Scene modeling code data
====

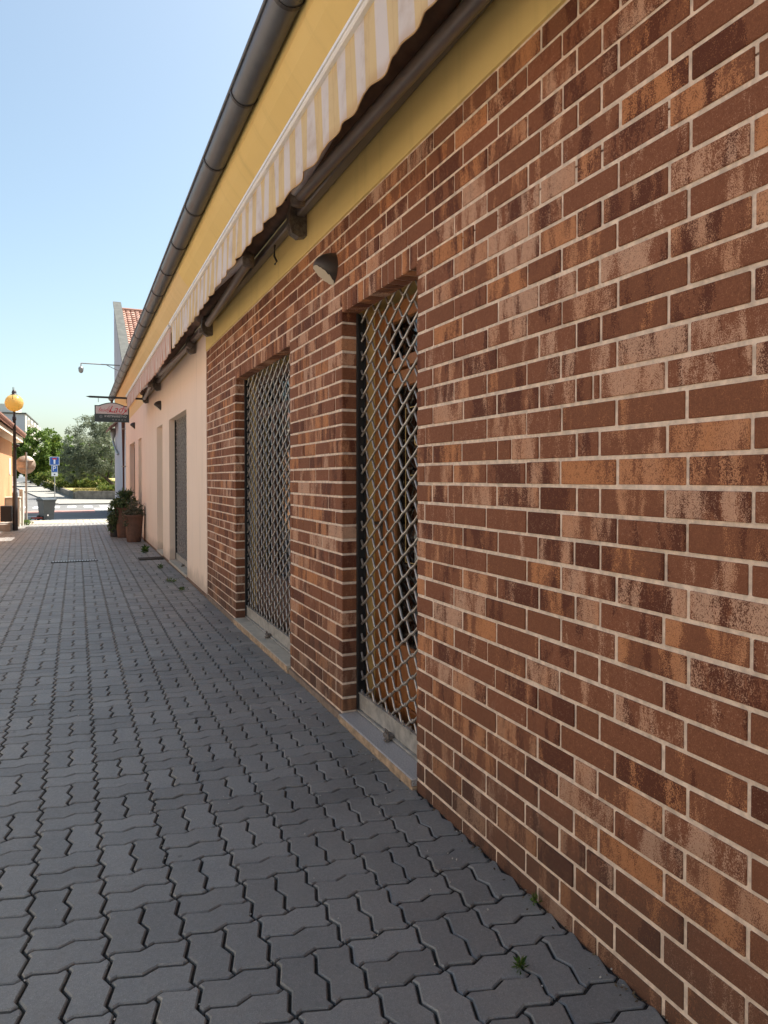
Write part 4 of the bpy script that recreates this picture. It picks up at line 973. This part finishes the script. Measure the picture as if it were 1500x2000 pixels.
# cars
def car(x,y,rz,L,W,H,paint,label,van=False):
    t=empty('parked_car',(x,y,g(y)-.04+.0),label,'car','cars parked up the side street',rz)
    b=H*.55
    prof=[(-L/2,.28),(-L/2,b),(-L*.45,b+.04),(-L*.38,H) if van else (-L*.36,H-.05),(L*.12,H),(L*.27,b+.05),(L*.46,b-.1),(L/2,b-.22),(L/2,.28)]
    m=MB(); n=len(prof); vs=[]
    for s in (-1,1):
        for (u,v) in prof: vs.append((s*(W/2 if v<b+.06 else W/2-.14),u,v))
    m.add(vs,[(i,(i+1)%n,n+(i+1)%n,n+i) for i in range(n)]+[tuple(range(n)),tuple(range(2*n-1,n-1,-1))]); bo=m.build('body',paint,t)
    for s in (-1,1):
        w=MB(); x0=s*(W/2-.055); w.add([(x0+s*.02,-L*.40,b+.07),(x0+s*.02,L*.22,b+.07),(x0-s*.055,L*.10,H-.08),(x0-s*.055,-L*.34,H-.10)],[(0,1,2,3)]); w.build('side_window',M['carglass'],bo)
        for u in (-L*.31,L*.31):
            q=MB(); q.tube([(s*(W/2-.2),u,.31),(s*(W/2+.01),u,.31)],.31,16); wh=q.build('wheel',M['rubber'],t); MB().tube([(s*(W/2+.012),u,.31),(s*(W/2+.02),u,.31)],.18,12).build('rim',M['greypole'],wh)
        MB().bbox(s*W*.36-.15,s*W*.36+.15,-L/2-.015,-L/2+.01,b-.25,b-.08,.004).build('tail_light',M['red'],bo)
        MB().bbox(s*W*.36-.16,s*W*.36+.16,L/2-.01,L/2+.015,b-.38,b-.24,.004).build('headlight',M['white'],bo)
    w=MB(); w.add([(-W/2+.16,L*.262,b+.09),(W/2-.16,L*.262,b+.09),(W/2-.2,L*.135,H-.05),(-W/2+.2,L*.135,H-.05)],[(0,1,2,3)]); w.build('windscreen',M['carglass'],bo,loc=(0,.02,.01))
    w=MB(); w.add([(-W/2+.16,-L*.452,b+.08),(W/2-.16,-L*.452,b+.08),(W/2-.2,-L*.385,H-.1),(-W/2+.2,-L*.385,H-.1)],[(0,1,2,3)]); w.build('rear_window',M['carglass'],bo,loc=(0,-.02,.01))
    return t
car(-6.6,101,R(96),4.2,1.75,1.45,M['carwhite'],'white car parked side-on up the street behind the round sign')
car(-5.35,106.5,R(170),4.6,1.85,1.9,M['carblue'],'pale blue van parked beside the street lamp',True)
car(-9.4,110,R(94),4.3,1.75,1.5,M['carwhite'],'white car half hidden by the lamp post up the street')
# apartment block
ap=empty('apartment_block',(-13.3,220,.9),'distant grey apartment block with balconies behind the globe lamp','building',rz=R(-1.5))
MB().box(-40,0,0,42,-1,18.5).build('wall',M['aptgrey'],ap)
MB().bbox(-40.3,.5,-.4,42.5,18.5,18.9,.05).build('roof_slab',M['parapet'],ap)
MB().box(-30,-2.6,4,20,18.9,21.6).build('penthouse',M['aptwhite'],ap)
MB().box(.001,.25,.0,42,-1,18.45).build('balcony_front',M['aptwhite'],ap)
for k in range(6):
    for j in range(4):
        yb_=3+10*j; z=1.5+2.9*k
        b=MB().box(.25,1.5,yb_,yb_+4.5,z,z+1.1).build('balcony',M['aptwhite'],ap)
        MB().box(.251,.30,yb_+.4,yb_+4,z+1.12,z+2.5).build('window',M['carglass'],ap)
    for j in range(3): MB().box(-8-11*j,-6-11*j,-.05,-.005,2+2.9*k,3.5+2.9*k).build('window',M['carglass'],ap) if j>0 else None
for x,z,h in ((-18,21.6,5),(-22,21.6,6),(-14.5,21.6,3)):
    m=MB(); m.tube([(x,10,z),(x,10,z+h)],.14,5); m.tube([(x-.8,10,z+h*.8),(x+.8,10,z+h*.8)],.07,4); m.build('antenna',M['pole'],ap)
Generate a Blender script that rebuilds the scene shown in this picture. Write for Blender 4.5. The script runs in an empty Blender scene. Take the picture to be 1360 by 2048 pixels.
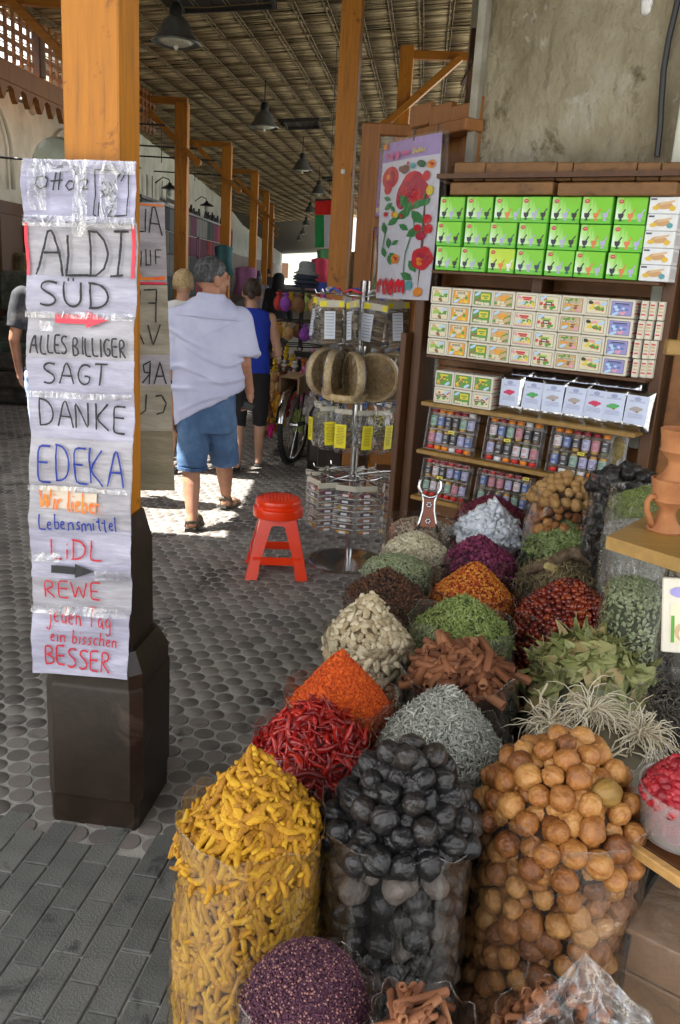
import bpy, math, random
import numpy as np
from mathutils import Vector, Matrix, noise
random.seed(7); rng = np.random.default_rng(7)
sc = bpy.context.scene
COL = sc.collection
rad = math.radians
# ------------------------------------------------------------------ camera
H = 1.65; PITCH = rad(15.5); ROLL = rad(3.5); FPX = 1716.0
_R0 = Vector((1, 0, 0)); _U0 = Vector((0, math.sin(PITCH), math.cos(PITCH))); FW = Vector((0, math.cos(PITCH), -math.sin(PITCH)))
CR = math.cos(ROLL) * _R0 + math.sin(ROLL) * _U0
CU = math.cos(ROLL) * _U0 - math.sin(ROLL) * _R0
CP = Vector((0, 0, H))
cam = bpy.data.cameras.new('camera'); camo = bpy.data.objects.new('camera', cam); COL.objects.link(camo)
cam.sensor_fit = 'AUTO'; cam.sensor_width = 36; cam.lens = 36 * FPX / 2048; cam.clip_start = .05; cam.clip_end = 500
camo.matrix_world = Matrix(((CR.x, CU.x, -FW.x, CP.x), (CR.y, CU.y, -FW.y, CP.y), (CR.z, CU.z, -FW.z, CP.z), (0, 0, 0, 1)))
sc.camera = camo
# ------------------------------------------------------------------ light
SUN_EL = rad(57); SUN_AZ = rad(-88)          # azimuth from +Y towards +X: the sun stands to the left
w = bpy.data.worlds.new('World'); sc.world = w; w.use_nodes = True
nt = w.node_tree; nt.nodes.clear()
sky = nt.nodes.new('ShaderNodeTexSky'); sky.sky_type = 'NISHITA'; sky.sun_disc = False
sky.ozone_density = .35; sky.dust_density = 3.5; sky.air_density = .8
sky.sun_elevation = SUN_EL; sky.sun_rotation = SUN_AZ
hs = nt.nodes.new('ShaderNodeHueSaturation'); hs.inputs['Saturation'].default_value = .12     # hazy, whitish desert sky
bg = nt.nodes.new('ShaderNodeBackground'); bg.inputs[1].default_value = .15
wo = nt.nodes.new('ShaderNodeOutputWorld'); nt.links.new(sky.outputs[0], hs.inputs['Color']); nt.links.new(hs.outputs[0], bg.inputs[0]); nt.links.new(bg.outputs[0], wo.inputs[0])
sun = bpy.data.lights.new('sun', 'SUN'); sun.energy = 5; sun.angle = rad(.5); sun.color = (1, .95, .87)
suno = bpy.data.objects.new('sun', sun); COL.objects.link(suno)
sdir = Vector((math.sin(SUN_AZ) * math.cos(SUN_EL), math.cos(SUN_AZ) * math.cos(SUN_EL), math.sin(SUN_EL)))
suno.rotation_euler = sdir.to_track_quat('Z', 'Y').to_euler(); suno.location = (0, 0, 20)
sc.view_settings.view_transform = 'Standard'; sc.view_settings.look = 'None'
sc.view_settings.exposure = 2.2; sc.view_settings.gamma = 1; sc.view_settings.use_curve_mapping = False
sc.render.engine = 'CYCLES'
cy = sc.cycles
cy.max_bounces = 10; cy.diffuse_bounces = 6; cy.glossy_bounces = 3; cy.transmission_bounces = 4; cy.transparent_max_bounces = 14
cy.use_denoising = True; cy.sample_clamp_indirect = 6; cy.caustics_reflective = False; cy.caustics_refractive = False

# ------------------------------------------------------------------ picture helpers (a pixel of the photo -> a point in the place)
def ray(x, y): return FW + CR * ((x - 680) / FPX) - CU * ((y - 1024) / FPX)
def PZ(x, y, z): d = ray(x, y); return CP + d * ((z - H) / d.z)
def PY(x, y, yd): d = ray(x, y); return CP + d * (yd / d.y)
def PP(x, y, o, n): d = ray(x, y); return CP + d * ((o - CP).dot(n) / d.dot(n))
def mpx(p): return (p - CP).dot(FW) / FPX

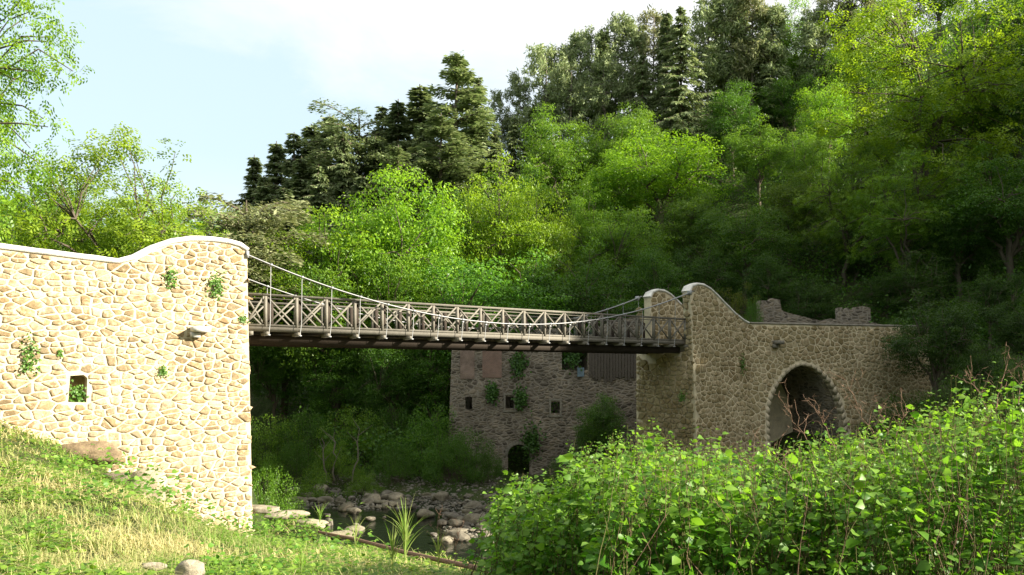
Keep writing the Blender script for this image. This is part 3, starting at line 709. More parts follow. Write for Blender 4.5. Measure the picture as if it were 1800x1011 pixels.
proto('fir1',fir(1,R=.19,nw=34),M['bark'],M['needle']); proto('fir2',fir(2,R=.25,nw=30,droop=.1,low=.08),M['bark'],M['needle'])
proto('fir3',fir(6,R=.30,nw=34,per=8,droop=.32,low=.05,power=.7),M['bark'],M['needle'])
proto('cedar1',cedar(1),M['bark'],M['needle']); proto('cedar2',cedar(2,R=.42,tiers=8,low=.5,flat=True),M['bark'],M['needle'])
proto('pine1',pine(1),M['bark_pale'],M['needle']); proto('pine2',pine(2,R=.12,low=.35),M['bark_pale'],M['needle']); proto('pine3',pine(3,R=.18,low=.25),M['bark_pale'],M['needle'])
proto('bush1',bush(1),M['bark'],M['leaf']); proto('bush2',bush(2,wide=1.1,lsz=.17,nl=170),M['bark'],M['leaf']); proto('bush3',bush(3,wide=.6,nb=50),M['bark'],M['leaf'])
def plant(key,name,loc,h,w,rz,col,label,cat,group=None,H=10,crown='crown',stem='trunk'):
    T,C,tm,lm,ref=PRO[key]
    if ref[0] is None:
        r=empty(name); t=T.build(stem,tm,r,smooth=True); c=C.build(crown,lm,r); ref[0]=r
    else:
        r=dup(ref[0]); r.name=name
    r.location=loc; r.rotation_euler=(0,0,rz); r.scale=(h/H*w,h/H*w,h/H); tag(r,label,cat,group)
    if 'group' in r.keys() and not group: del r['group']
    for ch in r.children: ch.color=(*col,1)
    return r
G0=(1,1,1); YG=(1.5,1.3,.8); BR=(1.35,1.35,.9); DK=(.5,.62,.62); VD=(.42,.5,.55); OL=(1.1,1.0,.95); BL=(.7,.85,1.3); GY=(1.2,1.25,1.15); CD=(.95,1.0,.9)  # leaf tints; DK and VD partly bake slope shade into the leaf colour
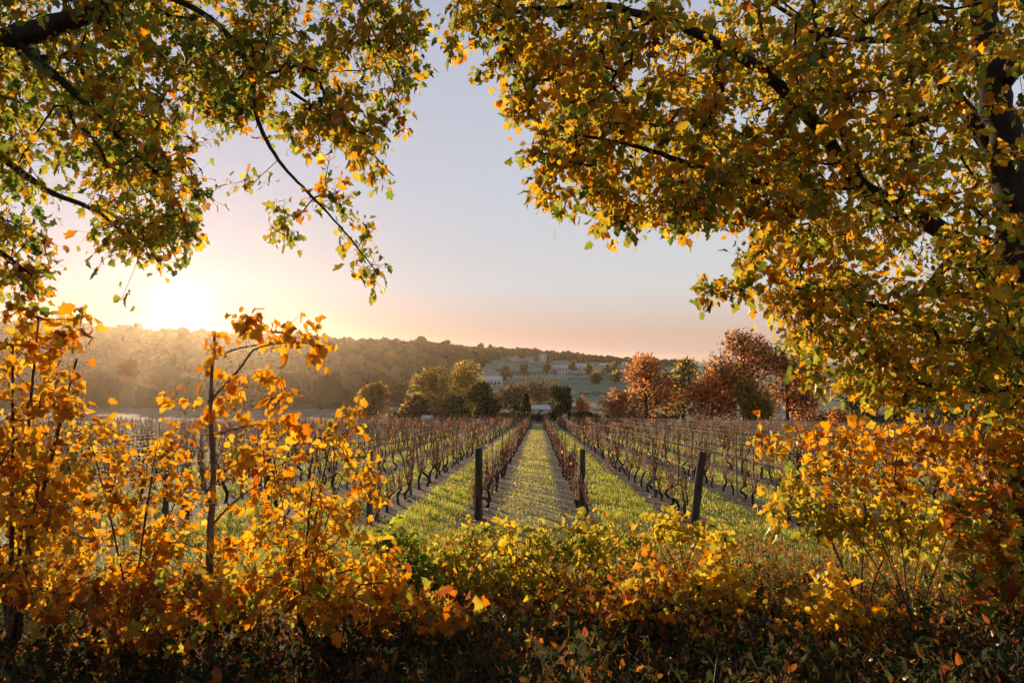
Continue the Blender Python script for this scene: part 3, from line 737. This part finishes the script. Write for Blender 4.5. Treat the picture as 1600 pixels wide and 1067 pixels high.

====

**Written instruction**
Report the number of lines in the listing that include the string "droop"; give nothing but the number.

**The output**
2